During this stage the value of tensile strength, yield strength and hardness continue to decrease but it is at a less rate than the re-crystallization stage. The considerable change observed during this stage is characterized by the growth of the grain and regaining the original grain size, original configuration.

Hot work process and its types

Hot working process refers to work processes where metals are first plastically deformed above their re-crystallization temperature. Hot working process actually being above the re-crystallization temperature, this allows the material to re-crystallizes after deformation. This process is important because re-crystallization phenomenon keeps the materials from strain hardening, which solely maintains the yield strength and hardness low and ductility high after the end of process.

The various hot working operations are:

1. Rolling: It is defined as a deformation process in which the thickness of the work is decreased by compressive forces maintained by two opposing rollers.

2.Forging: It is also a hot working deformation process such that work is compressed between two dies with high pressure, using either impact or increasing pressure to form the part. A machine that applies impact an impact (sudden) load is called a forging hammer, conversly machine that applies gradual pressure is known as a forging press.

3. Pipe Welding: it is the process of joining metal pipes by heating them at certain high temperature near melting point and joining them together.
4. Rotary piercing: It is also a hot working metal working process for producing thick-walled seamless tubing.

4.Hot Extruding: It is a hot working process, which means this process is done above the work's re-crystallization temperature. Work is forced through the die opening at elevated temperature.

Some of the advantages of hot-working process are given below:

1. Decrease invalue of yield strength, so it becomes easier to work and uses less energy or force.
2. Increase in ductility of work.
3. high temperatures increase diffusion which can remove or reduce chemical in homogeneities.
4. Pores or holes may reduce in size or get completely closed during deformation.

Comparison between Cold Working and Hot Working

Cold Working

1.It is done at a temperature below the value required for re-crystallization, so no appreciable recovery takes place during deformation process.

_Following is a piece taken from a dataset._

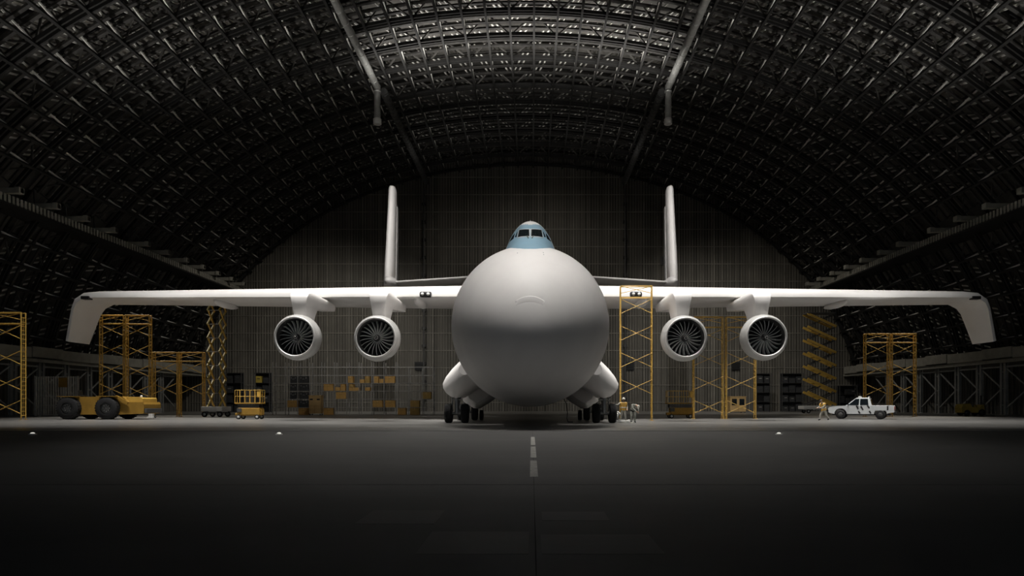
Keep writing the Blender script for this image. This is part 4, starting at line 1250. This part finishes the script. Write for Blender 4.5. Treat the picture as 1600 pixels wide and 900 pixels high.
    bm.to_mesh(bm_me); bm.free()
    zmin = min(v.co.z for v in bm_me.vertices)
    for k in cols: bm_me.materials.append(M[k])
    root = thing('person', name_label, 'person', (loc[0], loc[1], 0), rz)
    body = bpy.data.objects.new('body', bm_me); COL.objects.link(body); body.parent = root; body.location = (0, 0, -zmin)
    off = Vector((0, 0, -zmin))
    def shell(nm, keep, mt, grow):
        b2 = bmesh.new(); b2.from_mesh(bm_me)
        n0 = len(rgs); b2.faces.ensure_lookup_table()
        kill = [fc for i, fc in enumerate(b2.faces) if i >= n0 or not keep(fc.calc_center_median())]
        bmesh.ops.delete(b2, geom=kill, context='FACES')
        b2.normal_update()
        for v in b2.verts: v.co += v.normal * grow
        geo = bmesh.ops.solidify(b2, geom=b2.faces[:], thickness=-.008)
        m2 = bpy.data.meshes.new(nm); b2.to_mesh(m2); b2.free(); m2.materials.clear(); m2.materials.append(M[mt])
        for p in m2.polygons: p.material_index = 0; p.use_smooth = True
        o2 = bpy.data.objects.new(nm, m2); COL.objects.link(o2); o2.parent = root; o2.location = off
        return o2
    pl, ch, nk = Vector(J['pelvis']), Vector(J['chest']), Vector(J['neck'])
    ax = (nk - pl)
    if vest:
        def kv(c):
            t = (c - pl).dot(ax) / ax.length_squared
            dd = (c - pl - ax * t).length
            return -.12 < t < .92 and dd < .26
        v = shell('vest', kv, 'vest', .018)
        def kb(c):
            t = (c - pl).dot(ax) / ax.length_squared; return .18 < t < .3 and (c - pl - ax * t).length < .25
        shell('reflective_band', kb, 'band', .03).parent = v
        v.children[0].location = (0, 0, 0)
    else:
        shell('belt', lambda c: -.02 < (c - pl).dot(ax) / ax.length_squared < .1 and (c - pl).length < .22, 'boot', .008)
    c = hd + up * .06 + off
    m = MB()
    R3 = up.to_track_quat('Z', 'Y').to_matrix()
    secs = []
    for j in range(8):
        t = j / 7 * pi / 2
        rr = cos(t); secs.append([c + R3 @ Vector((cos(2 * pi * i / 20) * (.108 * rr + .001), sin(2 * pi * i / 20) * (.125 * rr + .001), .105 * sin(t))) for i in range(20)])
    m.smooth = True; m.loft(secs)
    if helmet:
        m.smooth = False
        m.loft([[c + R3 @ Vector((cos(2 * pi * i / 20) * .128, sin(2 * pi * i / 20) * .148, z)) for i in range(20)] for z in (-.012, .006)])
        m.build('helmet', helmet, root)
    else:
        m.build('hair', 'hair', root)
    return root

P1 = dict(pelvis=(0, 0, .97), waist=(0, .0, 1.12), chest=(.01, -.02, 1.34), neck=(.02, -.03, 1.50), head=(.02, -.05, 1.655), face=(-.3, -1, -.1),
          shl=(-.19, 0, 1.43), ell=(-.42, -.1, 1.27), wrl=(-.66, -.16, 1.36), shr=(.21, -.02, 1.42), elr=(.30, .02, 1.16), wrr=(.26, -.16, .98),
          hipl=(-.1, 0, .9), knl=(-.15, -.03, .50), anl=(-.18, .02, .09), toel=(-.22, -.15, .045), hipr=(.1, 0, .9), knr=(.15, -.04, .50), anr=(.19, .02, .09), toer=(.23, -.15, .045))
person('person in a white helmet and yellow vest reaching out beside the landing gear', (X(974, 45.8), 45.9), 0, P1, ['skin', 'cloth', 'cloth', 'boot'], True, 'helmet')
P2 = dict(pelvis=(0, .10, .95), waist=(.02, -.02, 1.10), chest=(.06, -.2, 1.25), neck=(.16, -.36, 1.27), head=(.25, -.46, 1.19), face=(.5, -.6, -.8),
          shl=(-.10, -.27, 1.29), ell=(-.06, -.36, 1.02), wrl=(.14, -.46, .84), shr=(.27, -.2, 1.24), elr=(.33, -.3, .98), wrr=(.3, -.46, .80),
          hipl=(-.1, .08, .88), knl=(-.12, .0, .48), anl=(-.12, .1, .09), toel=(-.14, -.08, .045), hipr=(.1, .08, .88), knr=(.13, .0, .48), anr=(.14, .1, .09), toer=(.17, -.08, .045))
person('person in pale grey overalls stooping forward, right of the yellow-vested worker', (X(989.5, 45.8), 45.9), 0, P2, ['skin', 'cloth2', 'cloth2', 'boot'], False, 'helmet')
P3 = dict(pelvis=(0, .06, .92), waist=(0, 0, 1.08), chest=(.0, -.10, 1.29), neck=(.0, -.17, 1.44), head=(.0, -.25, 1.56), face=(0, -1, -.5),
          shl=(-.19, -.1, 1.37), ell=(-.26, -.22, 1.12), wrl=(-.2, -.44, 1.04), shr=(.19, -.1, 1.37), elr=(.25, -.22, 1.12), wrr=(.18, -.46, 1.06),
          hipl=(-.1, .05, .86), knl=(-.12, -.2, .52), anl=(-.12, -.26, .09), toel=(-.13, -.44, .045), hipr=(.1, .05, .86), knr=(.12, .12, .47), anr=(.12, .42, .12), toer=(.13, .28, .05))
person('person in a yellow vest leaning forward and walking, in front of the pickup', (X(1287, 52.5), 52.5), radians(-70), P3, ['skin', 'cloth2', 'cloth', 'boot'], True, None)
# ------------------------------------------------------------------ light
def spot(name, loc, target, power, angle, blend=1.0, size=.3, col=(1, .97, .93)):
    d = bpy.data.lights.new(name, 'SPOT'); d.energy = power; d.spot_size = radians(angle); d.spot_blend = blend; d.shadow_soft_size = size; d.color = col
    o = bpy.data.objects.new(name, d); COL.objects.link(o); o.location = loc
    o.rotation_euler = (Vector(target) - Vector(loc)).to_track_quat('-Z', 'Y').to_euler()
    return o
def area(name, loc, target, power, sx, sy, spread=180, col=(1, .97, .93)):
    d = bpy.data.lights.new(name, 'AREA'); d.energy = power; d.shape = 'RECTANGLE'; d.size = sx; d.size_y = sy; d.spread = radians(spread); d.color = col
    o = bpy.data.objects.new(name, d); COL.objects.link(o); o.location = loc
    o.rotation_euler = (Vector(target) - Vector(loc)).to_track_quat('-Z', 'Y').to_euler()
    return o
area('floodlight_key', (0, 23, 35), (0, 35, 9), 860, 9, 6, 64)
spot('floodlight_apron', (0, 24, 39), (0, 25, 0), 17500, 52, 1.0, 2.5)
area('floodlight_row', (0, 47.5, 36), (0, 51.5, 8), 10800, 90, 1.6, 58)
for s_ in (-1, 1):
    spot('fill_tail', (s_ * 9, 47, 34), (s_ * 16.9, 75, 19.5), 34000, 46, 1.0, .2)  # added light for the tail fins, no fixture behind it
    spot('fill_pods', (s_ * 22, 34, 31), (s_ * 5.2, 42.3, 3.3), 42000, 9, 1.0, .2)  # narrow beam added to brighten the gear pods
    spot('fill_vault', (AX + s_ * 38, 50, 1.2), (AX + s_ * 27, 57, 38), 26000, 66, 1.0, .1)  # unseen light near the floor, added to lighten the upper vault
    spot('fill_rear', (AX + s_ * 30, 90, 33), (AX + s_ * 36, 108, 0), 12000, 120, 1.0, .2, (1, .93, .82))  # added fill for the end wall sides and rear floor, without a fixture
spot('fill_rear', (0, 86, 38), (0, 110, 10), 7500, 120, 1.0, .2, (1, .93, .82))  # same added rear fill, centred on the end wall
spot('fill_scaffolds', (-47, 73, 25), (-39, 66, 2), 22000, 56, 1.0, .05, (1, .93, .82))  # added to brighten the left scaffolds, no lamp hangs here
spot('fill_scaffolds', (45, 73, 25), (38, 67, 2), 26000, 46, 1.0, .05, (1, .93, .82))  # right counterpart, added for the scaffolds behind the pickup
area('fill_roof', (AX, 75.5, 37.2), (AX, 77.5, 50), 2700, 34, .3, 120)  # hidden strip added to make the roof braces stand out bright
area('fill_roof', (AX, 100, 36.5), (AX, 102, 50), 220, 34, .3, 140)  # weaker hidden strip added to lift the far roof

w = bpy.data.worlds.new('world'); SC.world = w; w.use_nodes = True
nt = w.node_tree; bg = nt.nodes['Background']
tc = nt.nodes.new('ShaderNodeTexCoord'); sp = nt.nodes.new('ShaderNodeSeparateXYZ'); rp = nt.nodes.new('ShaderNodeValToRGB')
nt.links.new(tc.outputs['Generated'], sp.inputs[0])
mr = nt.nodes.new('ShaderNodeMapRange'); mr.inputs['From Min'].default_value = -1; mr.inputs['From Max'].default_value = 1
nt.links.new(sp.outputs['Z'], mr.inputs['Value']); nt.links.new(mr.outputs['Result'], rp.inputs['Fac'])
e = rp.color_ramp.elements
e[0].position = 0; e[0].color = (.003, .003, .003, 1)
e[1].position = 1.0; e[1].color = (.03, .035, .04, 1)
x = e.new(.5); x.color = (.01, .01, .01, 1)
x = e.new(.507); x.color = (.72, .86, 1.0, 1)
x = e.new(.56); x.color = (.55, .70, .85, 1)
x = e.new(.64); x.color = (.10, .13, .16, 1)
nt.links.new(rp.outputs['Color'], bg.inputs['Color']); bg.inputs['Strength'].default_value = .14

vs = SC.view_settings; vs.view_transform = 'Standard'; vs.look = 'None'; vs.exposure = 0; vs.gamma = 1; vs.use_curve_mapping = False
try:
    SC.cycles.use_denoising = True
    SC.cycles.max_bounces = 6; SC.cycles.diffuse_bounces = 3; SC.cycles.glossy_bounces = 3
except Exception: pass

2. Hardening of work is not eliminated as working is done at a temperature below re-crystallization, so work always contains strain hardening.
3. Cold working phenomenon decreases the value of elongation, reduction area and impact values.
4. Embrittlement do not occur due to less diffusion and there is no reaction of oxygen at lower temperature.
5. Surface decarburization (loss of carbon from surface) in steels does not occur.

Hot working

1. It is done at a temperature above re-crystallization temperature, so it can be considered as a simultaneous occurrence of deformation and recovery process both.
2. Hardening due to plastic deformation is completely removed by recovery and re-crystallization. This is true, however, only if the rate of crystallization is higher than rate of deformation.
3. Mechanical properties like elongation, reduction of area and impact values are improved.
4. Reactive metals get extremly embrittled by oxygen and hence they must be protected from the action of oxygen by using inert atmosphere.
5. Surface decarburization is familier to occur at higher temperatures unless protected by a proper inert atmosphere.